When the Bay City Rollers Mailed Us a Rock ‘n’ Roll Love Letter – A Vibrant Burst of Devotion Penned in the Language of Rock
In March 1976, Bay City Rollers unleashed “Rock and Roll Love Letter”, a single that soared to number 28 on the Billboard Hot 100 and danced its way to number 6 on Canada’s RPM 100 chart, though it never saw a UK single release—ironic for a Scottish band ruling Britain’s teen scene. Pulled from their North American album Rock N’ Roll Love Letter, it was a glitter-dusted missive that landed in the thick of their Stateside invasion, a time when tartan scarves and platform boots were badges of fandom. For those of us who lived it—flipping through AM stations on a transistor radio or crowding around a TV for their Saturday Night Live with Howard Cosell debut—it was a song that stuck, a sticky-sweet earworm from an era when music felt like a secret handshake. Now, peering back from 2025, it’s a time machine in three minutes flat, spinning us to a world of innocence and amplifiers cranked loud.
The story behind “Rock and Roll Love Letter” starts not with the Rollers, but with Tim Moore, an American singer-songwriter who penned it for his 1975 album Behind the Eyes. Moore’s original was a soft, introspective plea, but when Bay City Rollers—Les McKeown, Eric Faulkner, Stuart Wood, Alan Longmuir, and Derek Longmuir—got hold of it, they turned it into a rollicking love note, all swagger and stomp.

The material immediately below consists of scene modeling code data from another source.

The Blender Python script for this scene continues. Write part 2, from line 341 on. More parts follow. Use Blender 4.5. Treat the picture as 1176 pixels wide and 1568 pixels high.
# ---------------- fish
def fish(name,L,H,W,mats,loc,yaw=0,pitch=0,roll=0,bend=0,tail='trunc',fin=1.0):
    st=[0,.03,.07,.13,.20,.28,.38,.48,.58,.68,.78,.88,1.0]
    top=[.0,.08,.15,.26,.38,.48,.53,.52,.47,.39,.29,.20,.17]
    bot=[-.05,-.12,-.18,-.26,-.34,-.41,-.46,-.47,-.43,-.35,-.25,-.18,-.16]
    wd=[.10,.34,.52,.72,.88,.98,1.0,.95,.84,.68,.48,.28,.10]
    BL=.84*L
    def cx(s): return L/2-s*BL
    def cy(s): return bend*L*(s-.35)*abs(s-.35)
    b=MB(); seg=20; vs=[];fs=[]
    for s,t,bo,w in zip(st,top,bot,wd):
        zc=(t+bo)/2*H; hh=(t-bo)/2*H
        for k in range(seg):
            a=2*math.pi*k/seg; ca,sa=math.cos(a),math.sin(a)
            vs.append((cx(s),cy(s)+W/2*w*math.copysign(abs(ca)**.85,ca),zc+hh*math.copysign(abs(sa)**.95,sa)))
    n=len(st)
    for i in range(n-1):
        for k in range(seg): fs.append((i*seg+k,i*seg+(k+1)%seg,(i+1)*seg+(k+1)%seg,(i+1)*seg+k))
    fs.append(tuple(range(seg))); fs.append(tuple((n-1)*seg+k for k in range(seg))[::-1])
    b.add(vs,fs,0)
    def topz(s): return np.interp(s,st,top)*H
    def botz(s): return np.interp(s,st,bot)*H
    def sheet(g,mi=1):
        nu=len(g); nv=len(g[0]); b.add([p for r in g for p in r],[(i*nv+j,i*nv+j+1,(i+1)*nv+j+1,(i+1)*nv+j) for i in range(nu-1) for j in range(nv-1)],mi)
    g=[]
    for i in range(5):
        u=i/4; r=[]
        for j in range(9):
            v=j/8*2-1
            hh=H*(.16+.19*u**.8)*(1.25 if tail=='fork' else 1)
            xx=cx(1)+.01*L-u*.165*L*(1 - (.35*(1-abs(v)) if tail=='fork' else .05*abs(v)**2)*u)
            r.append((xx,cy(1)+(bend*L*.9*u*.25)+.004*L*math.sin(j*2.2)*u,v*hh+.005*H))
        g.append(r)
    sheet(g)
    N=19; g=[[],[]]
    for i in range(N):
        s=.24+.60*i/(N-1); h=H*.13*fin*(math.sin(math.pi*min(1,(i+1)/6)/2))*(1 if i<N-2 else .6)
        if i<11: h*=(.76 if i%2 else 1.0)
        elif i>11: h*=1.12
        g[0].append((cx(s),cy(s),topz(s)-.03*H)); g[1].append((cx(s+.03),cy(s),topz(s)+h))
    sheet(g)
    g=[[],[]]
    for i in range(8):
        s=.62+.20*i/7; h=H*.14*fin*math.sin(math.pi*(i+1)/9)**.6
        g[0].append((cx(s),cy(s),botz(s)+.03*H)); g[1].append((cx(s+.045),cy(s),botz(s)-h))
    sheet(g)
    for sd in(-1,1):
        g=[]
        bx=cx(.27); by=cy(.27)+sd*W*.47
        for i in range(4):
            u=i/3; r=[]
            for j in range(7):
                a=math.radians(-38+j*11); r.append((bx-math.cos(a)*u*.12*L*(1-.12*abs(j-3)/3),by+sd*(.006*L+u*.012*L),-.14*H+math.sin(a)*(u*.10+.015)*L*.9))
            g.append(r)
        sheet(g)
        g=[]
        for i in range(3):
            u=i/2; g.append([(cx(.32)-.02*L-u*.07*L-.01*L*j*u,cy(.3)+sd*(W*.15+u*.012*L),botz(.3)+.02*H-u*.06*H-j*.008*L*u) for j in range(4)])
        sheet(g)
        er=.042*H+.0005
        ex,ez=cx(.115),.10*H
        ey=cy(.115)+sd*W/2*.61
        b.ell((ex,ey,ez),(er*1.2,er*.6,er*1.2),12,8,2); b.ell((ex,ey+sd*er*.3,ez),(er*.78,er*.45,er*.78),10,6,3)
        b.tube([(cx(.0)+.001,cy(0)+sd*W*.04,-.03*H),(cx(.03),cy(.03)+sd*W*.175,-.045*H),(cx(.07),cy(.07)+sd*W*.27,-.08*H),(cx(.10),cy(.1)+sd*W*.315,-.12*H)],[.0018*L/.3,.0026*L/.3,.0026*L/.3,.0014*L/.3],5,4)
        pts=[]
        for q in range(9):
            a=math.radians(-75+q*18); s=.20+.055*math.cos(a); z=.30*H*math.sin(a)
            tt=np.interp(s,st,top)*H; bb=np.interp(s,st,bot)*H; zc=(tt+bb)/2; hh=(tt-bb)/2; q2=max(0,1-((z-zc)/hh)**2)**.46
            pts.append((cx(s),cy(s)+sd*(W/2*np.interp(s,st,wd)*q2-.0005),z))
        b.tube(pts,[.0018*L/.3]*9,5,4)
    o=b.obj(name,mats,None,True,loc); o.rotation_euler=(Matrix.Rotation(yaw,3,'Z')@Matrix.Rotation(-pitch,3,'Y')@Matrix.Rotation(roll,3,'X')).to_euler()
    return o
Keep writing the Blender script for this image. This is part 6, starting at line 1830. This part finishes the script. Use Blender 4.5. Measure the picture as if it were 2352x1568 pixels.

Arista’s Clive Davis, sniffing a hit, snatched it up for the band’s U.S. push, recording it with producer Colin Frechter in a whirlwind session that kept Moore’s poetry but swapped his quiet for their roar. Released as their fame crested—fresh off “Saturday Night”’s number 1 glory—it was a pivot from bubblegum to something edgier, a nod to rock’s roots amid their teen-idol shine. For the Rollers, it was a chance to flex, to prove they were more than just pin-up posters in Tiger Beat.
The meaning of “Rock and Roll Love Letter” is pure, unfiltered yearning—a musician’s vow to pour his soul into sound, to send it soaring to the one he loves. “This is my rock and roll love letter to you,” Les McKeown belts, and it’s less about romance’s frills and more about raw need—“I need to spend my body, I’m a music makin’ man.” For those of us who came of age in the ‘70s, it’s the echo of a basement jam session, the thrill of a first concert, the way we’d scribble lyrics on notebook margins, dreaming of someone to sing them to. It’s not polished or profound—it’s urgent, messy, alive, a shout into the void that says, “Hear me, feel me, through this guitar’s wail.” That “gonna sign it, gonna seal it, gonna mail it away” hook? It’s the promise of connection, sealed with a riff and sent across the miles.
Bay City Rollers were the soundtrack to a million teenage summers, and “Rock and Roll Love Letter” caught them at their peak—before the cracks showed, before Alan’s exit and the fade from the spotlight. It followed “Money Honey” (number 9 in the U.S.) and paved the way for “You Made Me Believe in Magic”, a trio of hits that briefly made them America’s tartan darlings. I remember the frenzy—girls screaming at the Steel Pier in ’76, the way the song blasted from car stereos on humid nights, the fleeting feeling that this was forever. For older ears now, it’s a postcard from 1976—of flared jeans and feathered hair, of a world before playlists replaced vinyl stacks, of a band that burned bright and fast. “Rock and Roll Love Letter” wasn’t their biggest hit, but it’s their spirit in a bottle—a loud, loving scribble from a time when rock was young, and so were we.